Hungarian Foreign Minister Péter Szijjártó said that Budapest and Belgrade have agreed to speed up the construction of an oil pipeline between the two countries. The 190 km Hungarian section is planned to be completed by the end of 2027, according to the Serbian Economist Telegram channel.

“We have agreed with Serbian Energy Minister Dubravka Jedovic-Handanovic to speed up the construction of the oil pipeline between Hungary and Serbia. The 190 km Hungarian section should be completed by the end of 2027,” he said on social network X, emphasizing the importance of energy cooperation against the backdrop of Ukraine’s attacks on the Druzhba oil pipeline, which supplies oil to Hungary and Slovakia, among other countries.

Why the project is important for these countries and the entire Balkan region

Increased energy security and diversification of routes
The new oil pipeline will reduce Hungary and Serbia’s dependence on traditional routes, especially in the context of instability caused by damage to Druzhba.

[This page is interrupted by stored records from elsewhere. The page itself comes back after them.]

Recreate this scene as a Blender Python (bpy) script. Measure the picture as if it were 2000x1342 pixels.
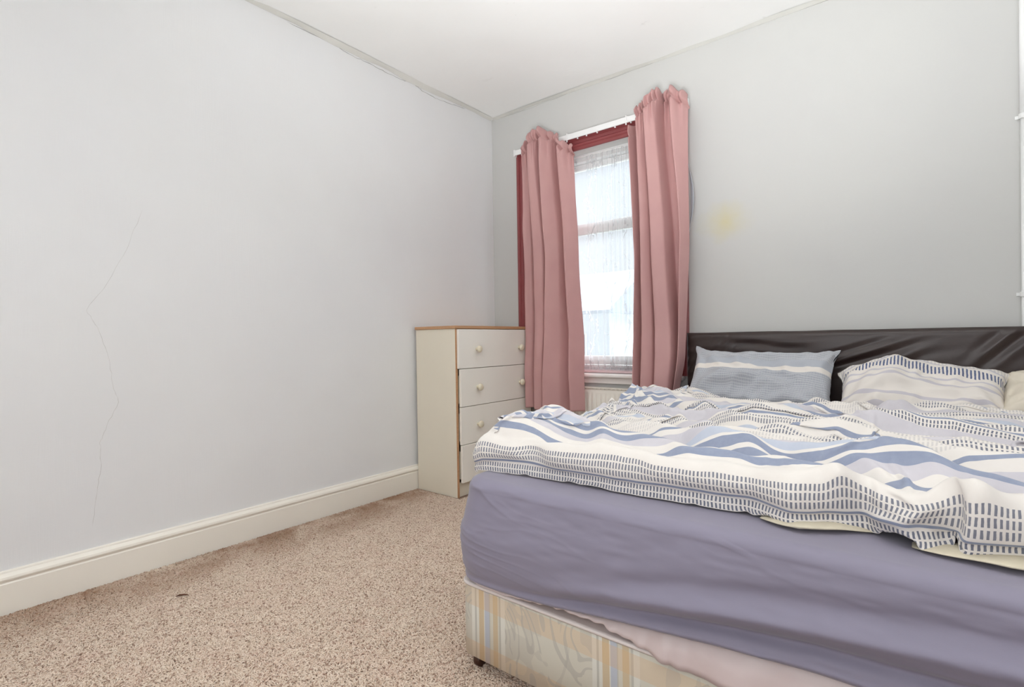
import bpy, bmesh, math, random
import numpy as np
from mathutils import Vector, Matrix
random.seed(7); rng = np.random.RandomState(11)
for o in list(bpy.data.objects): bpy.data.objects.remove(o)
S = bpy.context.scene; C = S.collection; PI = math.pi

# ------------------------------------------------------------------ camera, world, lights, exposure
CAM = (2.61898, -3.08499, 0.97)
yaw, pit, rol, FPX = 0.67133, -0.0077326, -0.015313, 1010.03
fw = Vector((-math.sin(yaw)*math.cos(pit), math.cos(yaw)*math.cos(pit), math.sin(pit)))
r0 = Vector((math.cos(yaw), math.sin(yaw), 0)); u0 = r0.cross(fw)
rt = r0*math.cos(rol) + u0*math.sin(rol); up = -r0*math.sin(rol) + u0*math.cos(rol)
cd = bpy.data.cameras.new('camera'); cam = bpy.data.objects.new('camera', cd); C.objects.link(cam)
cd.sensor_width = 36; cd.lens = 36*FPX/2000; cd.clip_start = 0.02; cd.clip_end = 200
M = Matrix((rt, up, -fw)).transposed().to_4x4(); M.translation = Vector(CAM); cam.matrix_world = M
S.camera = cam
S.view_settings.view_transform = 'Standard'; S.view_settings.look = 'None'
S.view_settings.exposure = 0.22; S.view_settings.gamma = 1; S.view_settings.use_curve_mapping = False
S.cycles.max_bounces = 10; S.cycles.diffuse_bounces = 6; S.cycles.transparent_max_bounces = 16

W = bpy.data.worlds.new('sky'); S.world = W; W.use_nodes = True
wn = W.node_tree.nodes; wl = W.node_tree.links; bg = wn['Background']
tc = wn.new('ShaderNodeTexCoord'); sp = wn.new('ShaderNodeSeparateXYZ'); cr = wn.new('ShaderNodeValToRGB')
wl.new(tc.outputs['Generated'], sp.inputs[0]); wl.new(sp.outputs['Z'], cr.inputs[0]); wl.new(cr.outputs[0], bg.inputs[0])
cr.color_ramp.elements[0].color = (0.93, 0.96, 1, 1); cr.color_ramp.elements[1].color = (0.70, 0.83, 1, 1)
bg.inputs[1].default_value = 0.98

def light(name, kind, loc, target, energy, color, **k):
    l = bpy.data.lights.new(name, kind); l.energy = energy; l.color = color
    for a, b in k.items(): setattr(l, a, b)
    o = bpy.data.objects.new(name, l); C.objects.link(o); o.location = loc
    o.rotation_euler = (Vector(target)-Vector(loc)).to_track_quat('-Z', 'Y').to_euler(); return o
# overcast daylight falling in through the window (very soft sun) and an added fill lamp behind the camera
light('daylight', 'SUN', (1.2, 4, 5), (1.6, -1.6, 0.2), 20.0, (0.95, 0.975, 1.0), angle=math.radians(50))
light('rear_fill_light', 'AREA', (2.35, -4.02, 1.4), (0.2, -.9, 1.0), 14, (1.0, 0.985, 0.965), shape='RECTANGLE', size=1.7, size_y=1.5)

# added fill lamp aimed up to brighten the ceiling, no real source
light('ceiling_fill_light', 'AREA', (2.6, -3.45, .55), (2.2, -2.0, 2.68), 35, (0.97, 0.985, 1.0), shape='DISK', size=.8, spread=math.radians(85))

# ------------------------------------------------------------------ material helpers
def lin(r, g, b):
    f = lambda c: ((c/255+0.055)/1.055)**2.4 if c/255 > 0.04045 else c/255/12.92
    return (f(r), f(g), f(b), 1)
class NT:
    def __init__(s, name):
        s.m = bpy.data.materials.new(name); s.m.use_nodes = True; s.t = s.m.node_tree
        s.b = s.t.nodes['Principled BSDF']; s.out = s.t.nodes['Material Output']
    def n(s, typ, **k):
        x = s.t.nodes.new('ShaderNode'+typ)
        for a, v in k.items():
            if a.startswith('i_'):
                key = a[2:]; x.inputs[int(key) if key.isdigit() else key].default_value = v
            else: setattr(x, a, v)
        return x
    def l(s, a, b): s.t.links.new(a, b)
    def math(s, op, a, b=None, c=None, clamp=False):
        x = s.n('Math', operation=op, use_clamp=clamp)
        for i, v in enumerate((a, b, c)):
            if v is None: continue
            if isinstance(v, (int, float)): x.inputs[i].default_value = v
            else: s.l(v, x.inputs[i])
        return x.outputs[0]
    def mix(s, f, a, b):
        x = s.n('Mix', data_type='RGBA')
        for i, v in ((0, f), (6, a), (7, b)):
            if isinstance(v, (int, float, tuple)): x.inputs[i].default_value = v
            else: s.l(v, x.inputs[i])
        return x.outputs[2]
    def noise(s, scale, detail=3, rough=.5, co=None, dist=0):
        x = s.n('TexNoise'); x.inputs['Scale'].default_value = scale; x.inputs['Detail'].default_value = detail
        x.inputs['Roughness'].default_value = rough; x.inputs['Distortion'].default_value = dist
        if co is not None: s.l(co, x.inputs['Vector'])
        return x.outputs[0]
    def obj(s, scale=(1, 1, 1), loc=(0, 0, 0), rot=(0, 0, 0), src='Object'):
        t = s.n('TexCoord'); m = s.n('Mapping'); s.l(t.outputs[src], m.inputs[0])
        m.inputs['Scale'].default_value = scale; m.inputs['Location'].default_value = loc; m.inputs['Rotation'].default_value = rot
        return m.outputs[0]
    def ramp(s, f, stops, interp='LINEAR'):
        x = s.n('ValToRGB'); r = x.color_ramp; r.interpolation = interp
        while len(r.elements) < len(stops): r.elements.new(0.5)
        for e, (p, c) in zip(r.elements, stops): e.position = p; e.color = c if len(c) == 4 else (*c, 1)
        s.l(f, x.inputs[0]); return x.outputs[0]
    def bump(s, h, strength=.3, dist=.01):
        x = s.n('Bump'); x.inputs['Strength'].default_value = strength; x.inputs['Distance'].default_value = dist
        s.l(h, x.inputs['Height']); s.l(x.outputs[0], s.b.inputs['Normal'])
    def set(s, col=None, rough=.6, **k):
        if col is not None:
            if isinstance(col, tuple): s.b.inputs['Base Color'].default_value = col
            else: s.l(col, s.b.inputs['Base Color'])
        s.b.inputs['Roughness'].default_value = rough
        for a, v in k.items(): s.b.inputs[a.replace('_', ' ')].default_value = v
        return s.m
def plain(name, rgb, rough=.5, var=.04, scale=8, bump=0, bscale=60, **k):
    t = NT(name); c = lin(*rgb); n = t.noise(scale, 4, .6, t.obj())
    d = tuple(x*(1-var*2) for x in c[:3])+(1,)
    m = t.set(t.mix(n, c, d), rough, **k)
    if bump: t.bump(t.noise(bscale, 3, .6, t.obj()), bump, .004)
    return m

# walls: painted woodchip/linen paper, faint weave
t = NT('wall_paint'); o = t.obj()
w1 = t.noise(1.3, 4, .55, o); w2 = t.noise(5, 3, .5, o)
wv = t.math('ADD', t.noise(1, 2, .6, t.obj((260, 260, 8))), t.noise(1, 2, .6, t.obj((8, 8, 260))))
base = t.mix(w1, lin(233, 234, 233), lin(224, 225, 228)); base = t.mix(t.math('MULTIPLY', w2, .25), base, lin(222, 220, 216))
t.set(base, .75); t.bump(wv, .12, .002); MW = t.m
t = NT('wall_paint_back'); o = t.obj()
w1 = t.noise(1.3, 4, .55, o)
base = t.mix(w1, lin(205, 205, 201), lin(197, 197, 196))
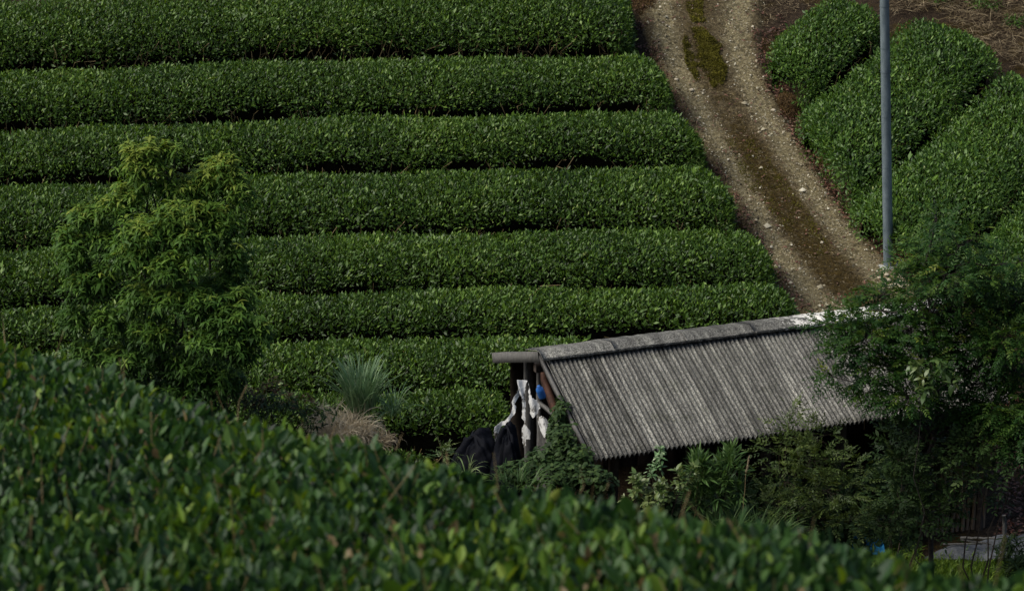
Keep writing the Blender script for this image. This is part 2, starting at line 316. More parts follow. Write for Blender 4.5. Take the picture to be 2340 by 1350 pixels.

This increases the reliability of supplies and reduces energy risks.

Regional energy integration
The construction of infrastructure connecting the Balkan and Central European regions helps strengthen economic ties and stimulates the growth of the energy market in the region.

Strategic independence
Independence from single transit routes provides greater flexibility in times of crisis and allows countries to respond more quickly to external challenges.

Economic impact and infrastructure development
The project creates jobs, contributes to the development of transport and energy infrastructure, and attracts investment for both Hungary and Serbia.

Geopolitical stability in the Balkans
The Balkan region has traditionally been at the crossroads of geopolitical interests. The new route strengthens its strategic importance and helps reduce dependence on external factors.

The Hungarian-Serbian oil pipeline project is not just a technical initiative. It serves as the foundation for a new energy architecture in the region, creating a sustainable, independent, and mutually supportive security system, which is particularly relevant in light of current geopolitical realities.